We cannot assume “it won’t happen here.” If anything, this moment is a reminder to stay vigilant, stay vocal, and keep advocating for reproductive freedom — before we wake up and realize someone else has started writing the rules for our bodies.
Some Real Reasons That People Aren’t Having Kids
If governments truly wanted higher birth rates, they would address the actual barriers, such as:
Childcare that costs more than rent
Housing markets designed for investors, not families
Work cultures that burn people out before age 30
Gender inequality in household labor
Healthcare and eldercare costs
Inconsistent parental leave
Economic instability and stagnating wages
These are not issues solved by taxing condoms!
These are issues solved by investing in people!

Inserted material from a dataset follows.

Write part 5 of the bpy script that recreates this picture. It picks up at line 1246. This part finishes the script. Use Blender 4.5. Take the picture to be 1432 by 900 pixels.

Why This Conversation Matters for the Childfree
Even if you’re proudly childfree, policies like this matter because they reveal how quickly reproductive freedom can erode under demographic panic. When states view women’s wombs as national resources, the slope toward coercion becomes dangerously slippery.
Autonomy is not something we can assume will be respected. This is something we defend by naming these policies for what they are: Restriction, not “encouragement.” Manipulation, not “motivation.”
And the biggest question remains:
If parenthood is so natural, so beautiful, so fulfilling… why do they have to force people into it?